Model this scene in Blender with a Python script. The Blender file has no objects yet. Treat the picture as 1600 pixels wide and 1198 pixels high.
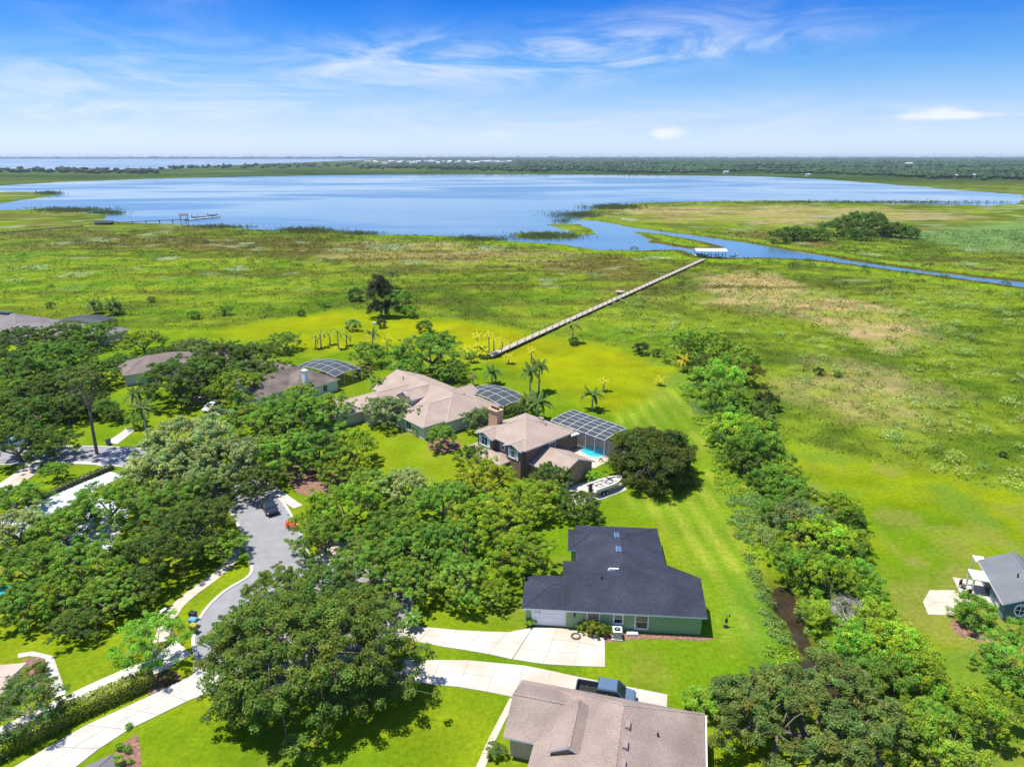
import bpy, bmesh, math, random
import numpy as np
from mathutils import Vector, Matrix

random.seed(7)
RNG = np.random.default_rng(7)
scene = bpy.context.scene
COL = scene.collection
R = math.radians

# ------------------------------------------------------------------ camera
CAM_H = 50.0
FPX = 1067.0            # focal length of the photograph in its own pixels (24 mm equivalent drone lens)
PITCH = math.atan((599 - 243) / FPX)
cam_d = bpy.data.cameras.new('camera')
cam = bpy.data.objects.new('camera', cam_d)
COL.objects.link(cam)
cam.location = (0, 0, CAM_H)
cam.rotation_euler = (math.pi / 2 - PITCH, 0, 0)
cam_d.sensor_width = 36.0
cam_d.lens = 36.0 * FPX / 1600.0
cam_d.clip_start = 1.0
cam_d.clip_end = 60000.0
scene.camera = cam

# ------------------------------------------------------------------ sun and sky
SUN_EL, SUN_AZ = 72.0, 175.0      # azimuth of the sun measured in the ground plane from +x (it stands to the left of the view)
sd = Vector((math.cos(R(SUN_EL)) * math.cos(R(SUN_AZ)), math.cos(R(SUN_EL)) * math.sin(R(SUN_AZ)), math.sin(R(SUN_EL))))
sun_d = bpy.data.lights.new('sun', 'SUN')
sun_d.energy = 5.0
sun_d.angle = R(0.55)
sun_d.color = (1.0, 0.95, 0.86)
sun = bpy.data.objects.new('sun', sun_d)
COL.objects.link(sun)
sun.rotation_euler = sd.to_track_quat('Z', 'Y').to_euler()
sun.location = (-60, 0, 180)

world = bpy.data.worlds.new('World')
scene.world = world
world.use_nodes = True
nt = world.node_tree
nt.nodes.clear()
N = lambda t: nt.nodes.new(t)
def wmath(op, a, b=None, c=None):
    n = N('ShaderNodeMath'); n.operation = op
    for i, v in enumerate((a, b, c)):
        if v is None: continue
        if isinstance(v, (int, float)): n.inputs[i].default_value = v
        else: nt.links.new(v, n.inputs[i])
    return n.outputs[0]
def wmix(fac, a, b, blend='MIX'):
    n = N('ShaderNodeMix'); n.data_type = 'RGBA'; n.blend_type = blend
    for s, v in ((n.inputs[0], fac), (n.inputs[6], a), (n.inputs[7], b)):
        if isinstance(v, (int, float)): s.default_value = v
        elif isinstance(v, tuple): s.default_value = (*v, 1)
        else: nt.links.new(v, s)
    return n.outputs[2]
sky = N('ShaderNodeTexSky')
sky.sky_type = 'NISHITA'
sky.sun_disc = False
sky.sun_elevation = R(SUN_EL)
sky.sun_rotation = math.atan2(sd.x, sd.y)
sky.altitude = 20
sky.air_density = 1.0
sky.dust_density = 0.6
sky.ozone_density = 2.0
tc = N('ShaderNodeTexCoord')
sep = N('ShaderNodeSeparateXYZ')
nt.links.new(tc.outputs['Generated'], sep.inputs[0])
X_, Y_, Z_ = sep.outputs
el = wmath('MAXIMUM', Z_, 0.004)
ramp = N('ShaderNodeValToRGB')
nt.links.new(wmath('MULTIPLY', el, 2.0), ramp.inputs[0])     # a clear blue that deepens with height
cr = ramp.color_ramp
cr.elements[0].position = 0.0; cr.elements[0].color = (0.65, 0.81, 1.27, 1)
cr.elements[1].position = 1.0; cr.elements[1].color = (0.45, 0.65, 0.95, 1)
for p_, c_ in ((0.08, (0.47, 0.56, 0.86)), (0.157, (0.35, 0.485, 0.73)), (0.23, (0.19, 0.405, 0.70)), (0.30, (0.095, 0.32, 0.69)), (0.378, (0.035, 0.25, 0.67)), (0.55, (0.05, 0.28, 0.68))):
    e_ = cr.elements.new(p_); e_.color = (*c_, 1)
skycol = wmix(1.0, sky.outputs[0], ramp.outputs[0], 'MULTIPLY')
# thin cirrus: soft drawn out wisps
az = wmath('ARCTAN2', X_, Y_)
def smooth(v, a, b):
    n = N('ShaderNodeMapRange'); n.interpolation_type = 'SMOOTHSTEP'
    n.inputs[1].default_value = a; n.inputs[2].default_value = b
    nt.links.new(v, n.inputs[0]); return n.outputs[0]
def blob(px_, py_, wx_, wy_, k_, tilt=0.0):
    a0 = math.atan((px_ - 800) / FPX / math.cos(PITCH)); e0 = math.sin(math.atan((243 - py_) / FPX))
    da = wmath('SUBTRACT', az, a0); dx = wmath('DIVIDE', da, wx_)
    dz = wmath('DIVIDE', wmath('SUBTRACT', wmath('SUBTRACT', Z_, e0), wmath('MULTIPLY', da, tilt)), wy_)
    g = wmath('EXPONENT', wmath('MULTIPLY', wmath('ADD', wmath('MULTIPLY', dx, dx), wmath('MULTIPLY', dz, dz)), -1.0))
    return wmath('MULTIPLY', g, k_)
comb = N('ShaderNodeCombineXYZ')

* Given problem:
Restate the listing above word for word, and skip the pictures.

* Response:
Model this scene in Blender with a Python script. The Blender file has no objects yet. Treat the picture as 1600 pixels wide and 1198 pixels high.
import bpy, bmesh, math, random
import numpy as np
from mathutils import Vector, Matrix

random.seed(7)
RNG = np.random.default_rng(7)
scene = bpy.context.scene
COL = scene.collection
R = math.radians

# ------------------------------------------------------------------ camera
CAM_H = 50.0
FPX = 1067.0            # focal length of the photograph in its own pixels (24 mm equivalent drone lens)
PITCH = math.atan((599 - 243) / FPX)
cam_d = bpy.data.cameras.new('camera')
cam = bpy.data.objects.new('camera', cam_d)
COL.objects.link(cam)
cam.location = (0, 0, CAM_H)
cam.rotation_euler = (math.pi / 2 - PITCH, 0, 0)
cam_d.sensor_width = 36.0
cam_d.lens = 36.0 * FPX / 1600.0
cam_d.clip_start = 1.0
cam_d.clip_end = 60000.0
scene.camera = cam

# ------------------------------------------------------------------ sun and sky
SUN_EL, SUN_AZ = 72.0, 175.0      # azimuth of the sun measured in the ground plane from +x (it stands to the left of the view)
sd = Vector((math.cos(R(SUN_EL)) * math.cos(R(SUN_AZ)), math.cos(R(SUN_EL)) * math.sin(R(SUN_AZ)), math.sin(R(SUN_EL))))
sun_d = bpy.data.lights.new('sun', 'SUN')
sun_d.energy = 5.0
sun_d.angle = R(0.55)
sun_d.color = (1.0, 0.95, 0.86)
sun = bpy.data.objects.new('sun', sun_d)
COL.objects.link(sun)
sun.rotation_euler = sd.to_track_quat('Z', 'Y').to_euler()
sun.location = (-60, 0, 180)

world = bpy.data.worlds.new('World')
scene.world = world
world.use_nodes = True
nt = world.node_tree
nt.nodes.clear()
N = lambda t: nt.nodes.new(t)
def wmath(op, a, b=None, c=None):
    n = N('ShaderNodeMath'); n.operation = op
    for i, v in enumerate((a, b, c)):
        if v is None: continue
        if isinstance(v, (int, float)): n.inputs[i].default_value = v
        else: nt.links.new(v, n.inputs[i])
    return n.outputs[0]
def wmix(fac, a, b, blend='MIX'):
    n = N('ShaderNodeMix'); n.data_type = 'RGBA'; n.blend_type = blend
    for s, v in ((n.inputs[0], fac), (n.inputs[6], a), (n.inputs[7], b)):
        if isinstance(v, (int, float)): s.default_value = v
        elif isinstance(v, tuple): s.default_value = (*v, 1)
        else: nt.links.new(v, s)
    return n.outputs[2]
sky = N('ShaderNodeTexSky')
sky.sky_type = 'NISHITA'
sky.sun_disc = False
sky.sun_elevation = R(SUN_EL)
sky.sun_rotation = math.atan2(sd.x, sd.y)
sky.altitude = 20
sky.air_density = 1.0
sky.dust_density = 0.6
sky.ozone_density = 2.0
tc = N('ShaderNodeTexCoord')
sep = N('ShaderNodeSeparateXYZ')
nt.links.new(tc.outputs['Generated'], sep.inputs[0])
X_, Y_, Z_ = sep.outputs
el = wmath('MAXIMUM', Z_, 0.004)
ramp = N('ShaderNodeValToRGB')
nt.links.new(wmath('MULTIPLY', el, 2.0), ramp.inputs[0])     # a clear blue that deepens with height
cr = ramp.color_ramp
cr.elements[0].position = 0.0; cr.elements[0].color = (0.65, 0.81, 1.27, 1)
cr.elements[1].position = 1.0; cr.elements[1].color = (0.45, 0.65, 0.95, 1)
for p_, c_ in ((0.08, (0.47, 0.56, 0.86)), (0.157, (0.35, 0.485, 0.73)), (0.23, (0.19, 0.405, 0.70)), (0.30, (0.095, 0.32, 0.69)), (0.378, (0.035, 0.25, 0.67)), (0.55, (0.05, 0.28, 0.68))):
    e_ = cr.elements.new(p_); e_.color = (*c_, 1)
skycol = wmix(1.0, sky.outputs[0], ramp.outputs[0], 'MULTIPLY')
# thin cirrus: soft drawn out wisps
az = wmath('ARCTAN2', X_, Y_)
def smooth(v, a, b):
    n = N('ShaderNodeMapRange'); n.interpolation_type = 'SMOOTHSTEP'
    n.inputs[1].default_value = a; n.inputs[2].default_value = b
    nt.links.new(v, n.inputs[0]); return n.outputs[0]
def blob(px_, py_, wx_, wy_, k_, tilt=0.0):
    a0 = math.atan((px_ - 800) / FPX / math.cos(PITCH)); e0 = math.sin(math.atan((243 - py_) / FPX))
    da = wmath('SUBTRACT', az, a0); dx = wmath('DIVIDE', da, wx_)
    dz = wmath('DIVIDE', wmath('SUBTRACT', wmath('SUBTRACT', Z_, e0), wmath('MULTIPLY', da, tilt)), wy_)
    g = wmath('EXPONENT', wmath('MULTIPLY', wmath('ADD', wmath('MULTIPLY', dx, dx), wmath('MULTIPLY', dz, dz)), -1.0))
    return wmath('MULTIPLY', g, k_)
comb = N('ShaderNodeCombineXYZ')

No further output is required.